>>>>>
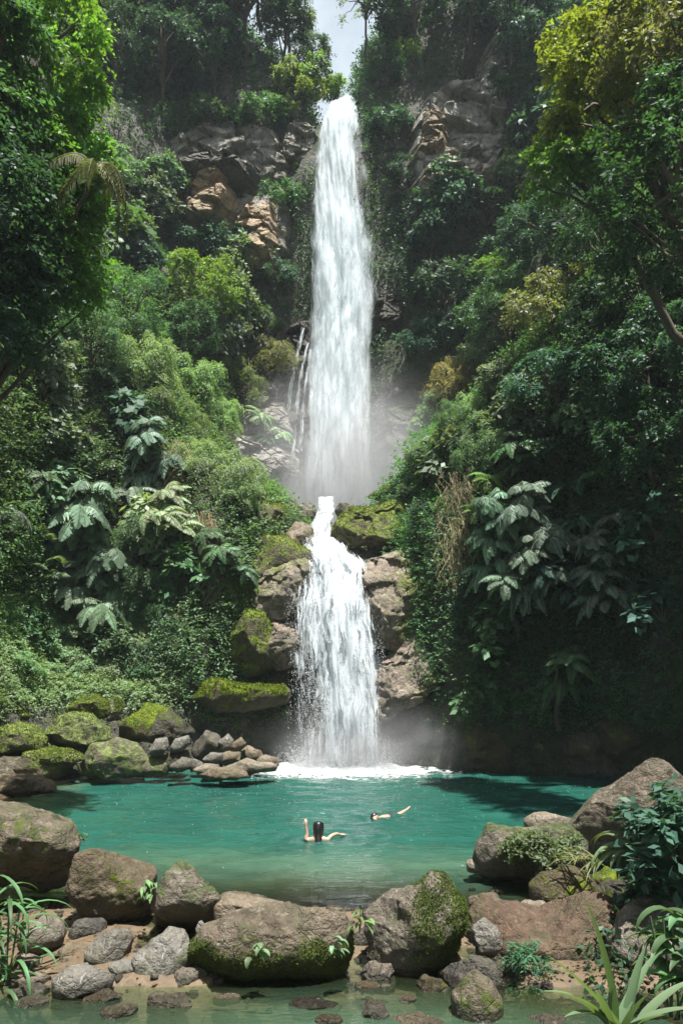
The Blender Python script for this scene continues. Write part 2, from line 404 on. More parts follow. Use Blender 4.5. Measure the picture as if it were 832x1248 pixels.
def vert_normals(V, T):
    n = np.zeros_like(V)
    fn = np.cross(V[T[:, 1]] - V[T[:, 0]], V[T[:, 2]] - V[T[:, 0]])
    for k in range(3): np.add.at(n, T[:, k], fn)
    return nrm(n)

def leaves_np(P, D, N, L, Wd, fold=0.18):
    """diamond leaves folded along the midrib. returns V, T"""
    n = len(P); L = np.broadcast_to(L, n)[:, None]; Wd = np.broadcast_to(Wd, n)[:, None]
    D = nrm(D); S = nrm(np.cross(D, N)); N = np.cross(S, D)
    V = np.empty((n, 4, 3))
    V[:, 0] = P
    mid = P + D * L * 0.45 + N * L * fold * 0.6
    V[:, 1] = mid + S * Wd / 2 ; V[:, 3] = mid - S * Wd / 2
    V[:, 1] -= N * Wd * fold; V[:, 3] -= N * Wd * fold
    V[:, 2] = P + D * L
    i = np.arange(n)[:, None] * 4
    T = np.concatenate([i + np.array([[0, 1, 2]]), i + np.array([[0, 2, 3]])])
    return V.reshape(-1, 3), T

def moss_tufts(V, T, mval, count, size):
    A, fn = tri_area_normals(V, T)
    mv = mval[T].mean(1)
    w = A * np.clip((mv - 0.42) * 4, 0, 1) * (0.25 + np.clip(fn[:, 2] + 0.4, 0, 1))
    if w.sum() <= 1e-6: return None
    k = rng.choice(len(T), count, p=w / w.sum())
    r1 = np.sqrt(rng.random(count)); r2 = rng.random(count)
    P = V[T[k, 0]] * (1 - r1)[:, None] + V[T[k, 1]] * (r1 * (1 - r2))[:, None] + V[T[k, 2]] * (r1 * r2)[:, None]
    D = nrm(fn[k] * 0.7 + rnd_unit(count) * 0.8 + np.array([0, 0, 0.2]))
    s = size * rng.uniform(0.5, 1.4, count)
    LV, LT = leaves_np(P - fn[k] * size * 0.2, D, rnd_unit(count), s, s * 0.55)
    return mesh_np("moss", LV, [LT], False, {"rnd": np.repeat(rng.random(count), 4)})

def cell_field(P, pts, vals):
    d1 = np.full(len(P), 1e9); d2 = np.full(len(P), 1e9); v = np.zeros(len(P))
    for q, val in zip(pts, vals):
        d = np.linalg.norm(P - q, axis=1)
        near = d < d1
        d2 = np.where(near, d1, np.minimum(d2, d)); d1 = np.where(near, d, d1); v = np.where(near, val, v)
    return v, d2 - d1

ROCKS = []
def rock(label, outline, Y, mat="brown", moss="none", ma=0.0, sub=4, depth=0.85, facets=14, rough=0.075, under=0.0, seed=None,
         name="boulder", cat="boulder", group=None, blocky=0.0, tufts=0, tuft_size=0.03, tuft_col=(0.07, 0.10, 0.012), yaw=0.0, lean=0.0):
    """outline: silhouette seen from the eye, as photo pixels at distance Y (a list of points or a box x0,y0,x1,y1)"""
    seed = seed if seed is not None else len(ROCKS) * 13 + 5
    r = np.random.default_rng(seed)
    if len(outline) == 4 and not hasattr(outline[0], "__len__"):
        x0, y0, x1, y1 = outline
        k = 14; th = np.linspace(0, 2 * PI, k, endpoint=False) + r.uniform(-0.15, 0.15, k)
        e = 0.75
        cx, sz = np.cos(th), np.sin(th)
        rr = r.uniform(0.86, 1.05, k)
        outline = [((x0 + x1) / 2 + (x1 - x0) / 2 * np.sign(c) * abs(c) ** e * q, (y0 + y1) / 2 - (y1 - y0) / 2 * np.sign(s) * abs(s) ** e * q) for c, s, q in zip(cx, sz, rr)]
    pts = np.array([W(px, py, Y) for px, py in outline])
    c = np.array([(pts[:, 0].min() + pts[:, 0].max()) / 2, Y, (pts[:, 2].min() + pts[:, 2].max()) / 2])
    c = 0.5 * c + 0.5 * pts.mean(0)
    poly = np.stack([pts[:, 0] - c[0], pts[:, 2] - c[2]], 1)
    V, T = ico(sub); d = V.copy()
    # facets that leave the silhouette alone
    s = np.ones(len(d)) * 1.02
    for _ in range(facets):
        n = nrm(r.normal(size=3) * np.array([0.8, 1.0, 0.8])); n[1] = np.sign(n[1]) * max(abs(n[1]), 0.45); n = nrm(n)
        dist = r.uniform(0.62, 0.93); q = d @ n
        s = np.minimum(s, np.where(q > 0.05, dist / np.maximum(q, 0.05), 9))
    p = d * s[:, None]
    rho = np.hypot(p[:, 0], p[:, 2]); th = np.arctan2(p[:, 2], p[:, 0])
    R = poly_radius(poly, th); f = np.clip(rho, 0, 1.2) ** 0.85
    size = math.sqrt(np.ptp(poly[:, 0]) * np.ptp(poly[:, 1])) / 2
    X = np.stack([R * np.cos(th) * f, np.sign(p[:, 1]) * np.abs(p[:, 1]) ** 0.8 * size * depth, R * np.sin(th) * f], 1)
    off = r.uniform(-50, 50, 3)
    Nv = vert_normals(X, T)
    q = X / size
    disp = fbm(q * 1.6 + off, 4, seed, 0.5) * rough * 1.5 - np.abs(fbm(q * 2.6 + off, 3, seed + 7)) * rough * 1.1 + fbm(q * 8 + off, 4, seed + 3, 0.6) * rough * 0.42
    X = X + Nv * (disp * size)[:, None]
    if blocky > 0:              # fractured into flat tilted blocks, laid in beds
        npt = int(70 if blocky > 0.1 else 40); ext = np.array([np.ptp(X[:, 0]) / 2, size * depth, np.ptp(X[:, 2]) / 2])
        cp = r.uniform(-1.1, 1.1, (npt, 3)) * ext * np.array([1, 0.0, 1])
        Q = X + np.stack([fbm(q * 2.0 + off + 9 * k, 3, seed + k) for k in range(3)], 1) * size * 0.10
        d1 = np.full(len(Q), 1e9); d2 = d1.copy(); h_ = np.zeros(len(Q))
        for cq in cp:
            dd = np.maximum(np.abs(Q[:, 0] - cq[0]) * r.uniform(0.7, 1.2), np.abs(Q[:, 2] - cq[2]) * r.uniform(1.2, 2.2))
            val = r.uniform(-1, 1) * size + r.uniform(-1.1, 1.1) * (Q[:, 0] - cq[0]) + r.uniform(-1.4, 0.7) * (Q[:, 2] - cq[2])
            near = dd < d1; d2 = np.where(near, d1, np.minimum(d2, dd)); h_ = np.where(near, val, h_); d1 = np.where(near, dd, d1)
        front = smooth(-Nv[:, 1], 0.0, 0.5)
        X[:, 1] -= front * (h_ * blocky - 0.35 * blocky * size * np.exp(-((d2 - d1) / (0.035 * size)) ** 2))
        X[:, 0] += (1 - front) * h_ * blocky * 0.35 * np.sign(X[:, 0]); X[:, 2] += (1 - front) * h_ * blocky * 0.3 * np.sign(X[:, 2])
    tt = (X[:, 2] - X[:, 2].min()) / np.ptp(X[:, 2])
    X[:, 1] += under * (1 - smooth(tt, 0.0, 0.6)) * size
    X[:, 1] += lean * (tt - 0.5) * size
    # turned towards the eye
    a = math.atan2(c[0], c[1])
    ca, sa = math.cos(a), math.sin(a)
    X = np.stack([X[:, 0] * ca + X[:, 1] * sa, -X[:, 0] * sa + X[:, 1] * ca, X[:, 2]], 1)
    Nv = vert_normals(X, T)
    if Nv[:, 0] @ X[:, 0] < 0: Nv = -Nv
    ms = {"none": np.full(len(X), -0.3), "top": 0.12 + 0.5 * Nv[:, 2] + 0.25 * fbm(q * np.array([3.0, 3.0, 0.7]) + off, 3, seed + 60), "front": 0.58 - 0.62 * smooth(tt, 0.4, 0.95) - 0.15 * smooth(-tt, -0.15, 0.0),
          "all": np.full(len(X), 0.55), "patch": np.full(len(X), 0.3), "right": 0.15 + 0.45 * Nv[:, 0] + 0.2 * Nv[:, 2] - 0.1, "inner": 0.25 + 0.6 * (X[:, 0] / np.ptp(X[:, 0]))}[moss] + ma
    ms = ms + 0.28 * fbm(q * 2.3 + off, 3, seed + 50)
    me = mesh_np(name, X, [T], not blocky > 0.1, {"moss": ms})
    o = link(name, me, M[mat], loc=tuple(c))
    tag(o, label, cat, group)
    if tufts:
        mm = moss_tufts(X, T, ms, tufts, tuft_size)
        if mm: link("moss", mm, M["moss_leaf"], o, color=tuft_col)
    ROCKS.append((o, c, X))
    return o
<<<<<
◆ **What you are asked to do**
Give again, word for word, every line from the top of the data above to the line holding "return nrm(n)", inclusive, with the pictures left out.

◆ **Exercise result**
The Blender Python script for this scene continues. Write part 2, from line 404 on. More parts follow. Use Blender 4.5. Measure the picture as if it were 832x1248 pixels.
def vert_normals(V, T):
    n = np.zeros_like(V)
    fn = np.cross(V[T[:, 1]] - V[T[:, 0]], V[T[:, 2]] - V[T[:, 0]])
    for k in range(3): np.add.at(n, T[:, k], fn)
    return nrm(n)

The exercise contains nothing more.